The John Henry I found appears in issues 3 and 4 of “DC: The New Frontier” created by Darwyn Cooke. When I first looked at the picture, I noticed that like the other forms of art observed in the Nelson readings, the John Henry depicted in this picture carries with him the strength and hammer that is synonymous with in his name and story. Also, like many superheroes drawn for comic books, John Henry is imaged as “a balloon-muscled strongman” to emphasis his power and strength (Nelson 161).
However, unlike the many other recreations of John Henry, Cook’s Henry is created to look like a menacing character. The combination of the black mask on his head, with a rope around his neck, and the lyrics to those specific lyrics to his ballad, is unsettling. This picture looks like the opposite of the Communist/Black Power/American hero that Nelson talks about in his book. In fact, he looks like the villain of this piece. In order to understand this intensity, the picture forced me to read more on the comic book character version of John Henry.

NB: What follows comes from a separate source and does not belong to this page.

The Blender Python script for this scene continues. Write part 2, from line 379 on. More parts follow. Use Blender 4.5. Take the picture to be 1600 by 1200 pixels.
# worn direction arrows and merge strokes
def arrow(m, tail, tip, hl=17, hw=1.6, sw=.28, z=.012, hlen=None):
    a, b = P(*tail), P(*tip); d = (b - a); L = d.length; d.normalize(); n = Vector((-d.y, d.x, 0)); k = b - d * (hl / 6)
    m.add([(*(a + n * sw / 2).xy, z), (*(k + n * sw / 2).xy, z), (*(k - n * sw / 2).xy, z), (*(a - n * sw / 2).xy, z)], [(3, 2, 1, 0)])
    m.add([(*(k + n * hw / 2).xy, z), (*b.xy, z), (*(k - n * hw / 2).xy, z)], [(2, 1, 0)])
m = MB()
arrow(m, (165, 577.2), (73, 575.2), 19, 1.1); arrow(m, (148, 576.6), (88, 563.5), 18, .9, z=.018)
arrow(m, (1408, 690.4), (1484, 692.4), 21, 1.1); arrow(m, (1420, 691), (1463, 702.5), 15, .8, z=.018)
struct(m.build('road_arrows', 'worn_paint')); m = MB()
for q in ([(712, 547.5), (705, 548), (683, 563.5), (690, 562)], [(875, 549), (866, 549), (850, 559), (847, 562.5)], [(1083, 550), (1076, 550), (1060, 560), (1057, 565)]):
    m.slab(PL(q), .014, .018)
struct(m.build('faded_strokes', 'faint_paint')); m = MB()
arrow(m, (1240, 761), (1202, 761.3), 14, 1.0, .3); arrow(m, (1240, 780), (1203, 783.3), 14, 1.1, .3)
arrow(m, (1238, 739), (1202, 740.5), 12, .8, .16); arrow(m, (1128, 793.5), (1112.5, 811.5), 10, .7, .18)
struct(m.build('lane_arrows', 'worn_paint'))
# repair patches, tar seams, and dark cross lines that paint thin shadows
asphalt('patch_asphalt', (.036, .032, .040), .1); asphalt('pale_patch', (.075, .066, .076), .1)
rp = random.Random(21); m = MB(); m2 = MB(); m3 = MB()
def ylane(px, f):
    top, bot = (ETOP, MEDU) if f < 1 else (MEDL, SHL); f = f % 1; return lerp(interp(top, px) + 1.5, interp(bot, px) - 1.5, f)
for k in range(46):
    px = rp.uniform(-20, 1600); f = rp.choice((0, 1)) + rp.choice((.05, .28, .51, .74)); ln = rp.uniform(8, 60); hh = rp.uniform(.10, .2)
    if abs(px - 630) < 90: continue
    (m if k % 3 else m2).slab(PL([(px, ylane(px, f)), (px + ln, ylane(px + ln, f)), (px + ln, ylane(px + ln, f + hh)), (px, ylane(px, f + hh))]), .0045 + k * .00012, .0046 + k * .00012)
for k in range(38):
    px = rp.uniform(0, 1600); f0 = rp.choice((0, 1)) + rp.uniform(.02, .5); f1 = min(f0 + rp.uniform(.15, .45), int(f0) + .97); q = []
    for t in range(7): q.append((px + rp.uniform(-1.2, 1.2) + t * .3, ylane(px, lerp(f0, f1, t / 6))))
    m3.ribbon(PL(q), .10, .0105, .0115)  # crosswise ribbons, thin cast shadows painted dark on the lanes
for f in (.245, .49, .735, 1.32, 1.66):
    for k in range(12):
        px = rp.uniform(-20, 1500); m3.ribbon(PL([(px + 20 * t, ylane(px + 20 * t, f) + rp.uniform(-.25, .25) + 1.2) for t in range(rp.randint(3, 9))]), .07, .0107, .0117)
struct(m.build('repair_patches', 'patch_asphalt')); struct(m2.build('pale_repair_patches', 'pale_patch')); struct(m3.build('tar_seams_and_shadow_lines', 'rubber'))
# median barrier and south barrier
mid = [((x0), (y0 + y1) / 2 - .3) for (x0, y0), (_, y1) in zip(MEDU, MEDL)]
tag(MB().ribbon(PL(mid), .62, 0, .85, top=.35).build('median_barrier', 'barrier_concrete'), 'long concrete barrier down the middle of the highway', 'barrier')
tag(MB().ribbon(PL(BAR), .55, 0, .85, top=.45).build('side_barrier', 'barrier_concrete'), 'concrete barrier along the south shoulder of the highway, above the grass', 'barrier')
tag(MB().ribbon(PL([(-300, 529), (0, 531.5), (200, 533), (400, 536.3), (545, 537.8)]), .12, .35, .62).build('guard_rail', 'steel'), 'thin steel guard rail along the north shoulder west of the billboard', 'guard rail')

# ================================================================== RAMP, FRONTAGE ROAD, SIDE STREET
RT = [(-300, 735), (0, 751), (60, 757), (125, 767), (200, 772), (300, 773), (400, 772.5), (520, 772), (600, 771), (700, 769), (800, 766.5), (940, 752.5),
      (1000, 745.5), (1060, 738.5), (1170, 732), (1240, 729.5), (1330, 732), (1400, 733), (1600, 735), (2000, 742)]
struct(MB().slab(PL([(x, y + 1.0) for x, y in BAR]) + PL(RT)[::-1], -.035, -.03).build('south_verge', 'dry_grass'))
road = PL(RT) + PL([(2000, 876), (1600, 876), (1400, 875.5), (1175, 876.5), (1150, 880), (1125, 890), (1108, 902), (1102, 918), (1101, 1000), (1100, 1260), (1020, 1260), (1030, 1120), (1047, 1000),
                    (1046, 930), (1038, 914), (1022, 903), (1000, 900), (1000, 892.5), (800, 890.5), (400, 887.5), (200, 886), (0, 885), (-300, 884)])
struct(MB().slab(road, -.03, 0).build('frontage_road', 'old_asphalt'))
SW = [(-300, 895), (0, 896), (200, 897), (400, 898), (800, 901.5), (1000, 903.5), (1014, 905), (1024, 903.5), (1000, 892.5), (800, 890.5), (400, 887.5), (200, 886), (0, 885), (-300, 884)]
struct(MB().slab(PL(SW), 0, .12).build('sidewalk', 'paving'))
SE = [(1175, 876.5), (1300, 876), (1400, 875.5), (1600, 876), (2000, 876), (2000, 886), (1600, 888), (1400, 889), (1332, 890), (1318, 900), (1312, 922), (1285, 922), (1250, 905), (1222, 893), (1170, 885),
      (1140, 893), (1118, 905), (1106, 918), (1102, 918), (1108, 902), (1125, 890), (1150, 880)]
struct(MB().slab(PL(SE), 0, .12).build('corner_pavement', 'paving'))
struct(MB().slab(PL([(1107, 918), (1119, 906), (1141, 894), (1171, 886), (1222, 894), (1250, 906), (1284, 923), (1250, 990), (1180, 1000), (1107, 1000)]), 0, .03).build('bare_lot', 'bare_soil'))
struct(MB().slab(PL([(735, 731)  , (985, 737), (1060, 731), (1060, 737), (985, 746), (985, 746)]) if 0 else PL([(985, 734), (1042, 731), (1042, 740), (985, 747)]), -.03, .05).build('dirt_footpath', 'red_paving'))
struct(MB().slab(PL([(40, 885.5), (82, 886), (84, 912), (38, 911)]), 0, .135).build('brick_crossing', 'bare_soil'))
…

I found out that in “The New Frontier” he isn’t introduced as John Henry at first. Actually, his name was initially John Wilson. In this version of the John Henry tale, John Wilson is a respectable man and a veteran of the Korean War. After returning home, he became a steel worker. Things changed when the Ku Klux Klan murdered his entire family while also lynching him.
Having survived his lynching, John Wilson avenges his family by using his signature hammer and by changing his name to John Henry. The only words that fill the page of the comic come from the song, and provide the background while he terrorizes the Klan. He does this for three months before falling over and dying himself. There are two ways of reading this: either John Wilson is the reimagining of the John Henry story or John Wilson, having been presumably brought up on the John Henry story took up his identity, much like V took Guy Fawkes’s identity in V for Vendetta. I believe that legend of John Henry exists and is known within the DC Universe, and so the legend that a man strong enough to drill further and faster than a steam drill would be known. Much like the Communist Party used Henry as the poster child for hard work of a human verses the work done by machine (Nelson 152), Wilson is using the “strong, determined” version of Henry to strike fear into Klan.
Whichever way you view it, this John Henry leans closer towards the image of John Henry that was used to entice a “new kind of multiracial America” (Nelson 164). By snuffing out the Klan with his hammer, he is simultaneously striking down the injustices created by racism.